Nadie dice nada, obviamente ¿Qué hombre resistiría la humillación de protestarle a la ley que juzga la igualdad de competencia, de una aparente sobrenaturalidad de un grupo de gente que solo grita, salta y baila? Ninguno podría seguir llamándose hombre después de eso, claro está, pensando que son simples personas cuyo usualmente única arma es un “te vamos a matar”, un “pongan huevo” y el siempre presente recuerdo a las madres del rival. Sí, también sé y sabemos que tristemente en este país a veces esa amenaza jocosa se transforma en acción. Por lo que al hombre no le queda otra alternativa entonces, que esperar a que su hinchada tenga más grande actitud psicológica para con el otro equipo cuando el de la doce los enfrente. Y no, no creo que nadie quiera matar a otro o se lo desee intencionalmente. O al menos, el humano en mí se rehusa a creer en tal acto.
Ahora bien, el superclásico es así. Se transforma en un duelo de humanos que va a ayudar a este contigente de la misma camiseta a probarle al otro que su pasión es la más grande.

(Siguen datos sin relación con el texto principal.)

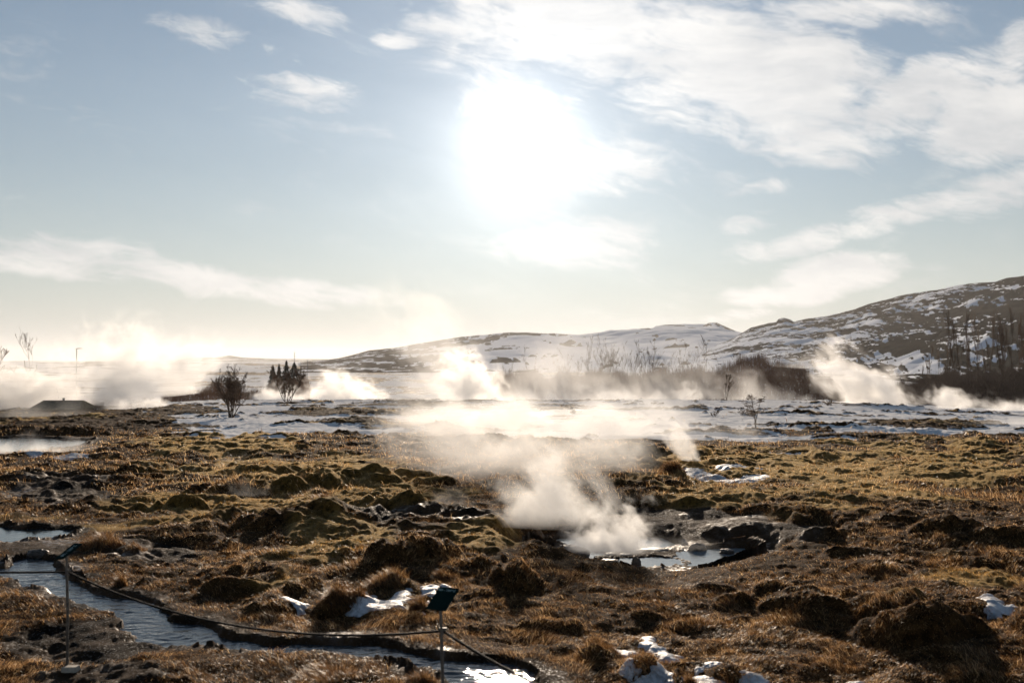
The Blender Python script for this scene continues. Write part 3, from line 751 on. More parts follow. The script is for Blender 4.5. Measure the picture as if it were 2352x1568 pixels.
M_BARK = plain('bark', (.060, .042, .030), .85, bump=.5, bs=14, var=.4)
M_TWIG = plain('twigs', (.11, .068, .042), .85, bs=5, var=.4)

def branch(tw, tk, p, d, L, r, lvl, rnd, spread, upb, segs=5, kids=5, minr=.004):
    P = [np.array(p, float)]; R = [r]; d = np.array(d, float)
    for i in range(segs):
        d = d + np.array([rnd.gauss(0, .13), rnd.gauss(0, .13), rnd.gauss(0, .06) + upb * .12]); d /= np.linalg.norm(d)
        P.append(P[-1] + d * L / segs); R.append(max(minr, r * (1 - (i + 1) / segs * .8)))
    (tk if lvl == 0 else tw).add(P, R, 5 if lvl == 0 else 3)
    if lvl >= 3: return
    for i in range(kids):
        t = rnd.uniform(.22, .98); j = min(segs - 1, int(t * segs)); q = P[j] + (P[j + 1] - P[j]) * (t * segs - j)
        a = rnd.uniform(0, 2 * math.pi); ax = np.array([math.cos(a), math.sin(a), 0])
        dd = (P[j + 1] - P[j]); dd = dd / np.linalg.norm(dd); nd = dd * (1 - spread) + ax * spread + np.array([0, 0, upb * .3]); nd /= np.linalg.norm(nd)
        branch(tw, tk, q, nd, L * rnd.uniform(.32, .6) * (1.15 - .5 * t), max(minr, r * .5 * (1 - t * .6)), lvl + 1, rnd, spread, upb, max(3, segs - 1), max(2, kids - 1), minr)

def tree(px, py, hpx, label, name='bare_tree', cat='tree', grp=None, Y=None, stems=1, spread=.55, upb=.6, kids=6, seed=0, z=None, thick=.012, wide=.25, minr=.006):
    rnd = random.Random(seed)
    if Y is None: X, Y = at(px, py)
    else: X = (px - 1176) / F * Y
    s = Y / F; H = hpx * s; zz = z if z is not None else gz(X, Y)
    root = empty(name, (X, Y, zz)); tag(root, label, cat, grp)
    tk, tw = Tubes(), Tubes()
    for k in range(stems):
        a = rnd.uniform(0, 6.28); sp = 0 if stems == 1 else wide * rnd.uniform(.3, 1)
        branch(tw, tk, (math.cos(a) * H * .02 * stems ** .5, math.sin(a) * H * .02, -.05), (math.cos(a) * sp, math.sin(a) * sp, 1), H * (1 if k == 0 else rnd.uniform(.6, .95)), H * thick, 0, rnd, spread, upb, 7, kids, minr * s * 20 if False else minr)
    tk.build('trunk', M_BARK, root); tw.build('branches', M_TWIG, root); return root
tree(530, 957, 112, 'bushy many stemmed bare shrub standing on the snow bank', 'bare_shrub', 'shrub', stems=7, spread=.5, kids=9, seed=3, wide=.42, thick=.016, minr=.006)
tree(1737, 982, 85, 'small bare sapling with drooping twigs on the snow field', 'bare_sapling', 'sapling', stems=2, spread=.75, upb=.1, kids=7, seed=9, wide=.3, thick=.018, minr=.006)
tree(660, 925, 80, 'bare shrub with upswept stems in front of the small conifers', 'bare_shrub', 'shrub', Y=72, z=-1.2, stems=6, spread=.45, kids=7, seed=5, wide=.55, thick=.014, minr=.012)
tree(15, 935, 182, 'bare round crowned tree rising above the steam at the left edge', Y=100, z=-5, stems=1, spread=.5, kids=8, seed=12, thick=.012, minr=.03)
tree(78, 935, 170, 'very thin bare tree fading in the steam right of the round crowned one', Y=115, z=-5, stems=1, spread=.25, kids=5, seed=13, thick=.006, minr=.012)
tree(1902, 925, 26, 'small bare bush at the snow edge below the right plume', 'bare_shrub', 'shrub', Y=66, z=-1.3, stems=5, spread=.6, kids=5, seed=21, wide=.6, minr=.008)
tree(1640, 955, 22, 'twiggy low bush on the snow right of centre', 'bare_shrub', 'shrub', stems=5, spread=.6, kids=5, seed=22, wide=.8, minr=.006)
tree(1705, 955, 26, 'sparse stalks on the snow left of the small sapling', 'bare_shrub', 'shrub', stems=4, spread=.5, kids=4, seed=23, wide=.6, minr=.006)
tree(1668, 918, 60, 'slim bare sapling in front of the brown thicket', 'bare_sapling', 'sapling', Y=78, z=-1.25, stems=2, spread=.4, kids=5, seed=24, wide=.3, minr=.012)

def proto(H, name, label, cat, grp, seed, stems=1, spread=.35, kids=7, thick=.008, minr=.018, upb=.8, wide=.2):
    rnd = random.Random(seed); root = empty(name, (0, 0, 0)); tag(root, label, cat, grp); tk, tw = Tubes(), Tubes()
    for k in range(stems):
        a = rnd.uniform(0, 6.28); sp = 0 if stems == 1 else wide
        branch(tw, tk, (0, 0, 0), (math.cos(a) * sp, math.sin(a) * sp, 1), H * (1 if k == 0 else rnd.uniform(.7, .95)), H * thick, 0, rnd, spread, upb, 8, kids, minr)
    tk.build('trunk', M_BARK, root); tw.build('branches', M_TWIG, root); return root
def copy_tree(o):
    c = o.copy(); COL.objects.link(c)
    for ch in list(o.children):
        d = ch.copy(); COL.objects.link(d); d.parent = c
    return c
def place(protos, used, px, Y, z, top_py, rnd):
    i = rnd.randrange(len(protos)); p = protos[i][0]
    o = p if i not in used else copy_tree(p); used.add(i)
    H = CAMH + (827 - top_py) * Y / F - z; s = max(.15, H / protos[i][1])
    o.location = ((px - 1176) / F * Y, Y, z); o.rotation_euler = (0, 0, rnd.uniform(0, 6.28)); o.scale = (s, s, s); return o
rnd = random.Random(5)
L1 = 'slender bare tree rising out of the brown thicket'; G1 = 'slender bare trees in the brown thicket'
pr = [(proto(6, 'bare_tree', L1, 'tree', G1, 40 + i, stems=1 + i % 2, spread=.42, kids=5, minr=.010, thick=.007), 6) for i in range(5)]; used = set()
for px, top in [(1342, 812), (1362, 810), (1378, 800), (1392, 806), (1402, 798), (1408, 815), (1420, 810), (1434, 806), (1447, 808), (1468, 815), (1482, 822), (1496, 806), (1507, 818), (1532, 826), (1548, 830), (1570, 824),
                (1580, 835), (1626, 790), (1600, 822), (1650, 828), (1300, 826), (1262, 832), (1284, 836), (1228, 828), (1212, 838), (1190, 840), (1318, 838), (1690, 832), (1720, 836), (1745, 828), (1790, 820), (1830, 830),
                (1850, 842), (1865, 850), (1935, 868), (1985, 856), (2010, 862), (2045, 850), (2090, 858), (2068, 868), (1612, 832), (1585, 812)]:
    place(pr, used, px, rnd.uniform(100, 122), -2.9, top, rnd)
L2 = 'tall straight bare tree in the dark grove at the right edge'; G2 = 'tall bare trees of the right grove'
pr2 = [(proto(9, 'bare_tree', L2, 'tree', G2, 60 + i, spread=.2, kids=8, thick=.011, minr=.015), 9) for i in range(4)]; used = set()
for px, top in [(2140, 800), (2155, 812), (2171, 790), (2184, 738), (2195, 765), (2207, 748), (2216, 795), (2228, 742), (2242, 772), (2252, 735), (2261, 730), (2275, 790), (2290, 760), (2298, 748), (2306, 785), (2316, 752), (2328, 742), (2336, 728), (2345, 765), (2358, 740), (2372, 750), (2400, 745), (2430, 760), (2122, 838)]:
    o = place(pr2, used, px, rnd.uniform(84, 112), -3.2, top + 22, rnd); o.scale = (o.scale[0] * .42, o.scale[1] * .42, o.scale[2])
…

De sumar al mejor duodécimo jugador en ese campo inconsciente, fuera de la realidad del verde cesped, la pelota y los botines. Y uno entonces se encuentra, en el fútbol, sumiso en dos formas de vivir un placer vinculado a un mismo deporte. Tan iguales. Tan diferentemente paralelas. Válidas exquisitas muestras que generan un parámetro; desde estos dos partidos se desatan las comparaciones. Ellos, a ninguna. Se es tan técnico como en el derby, o se es tan pasional como en el superclásico.

Texto agregado el 26-10-2013, y leído por 84 visitantes. (1 voto)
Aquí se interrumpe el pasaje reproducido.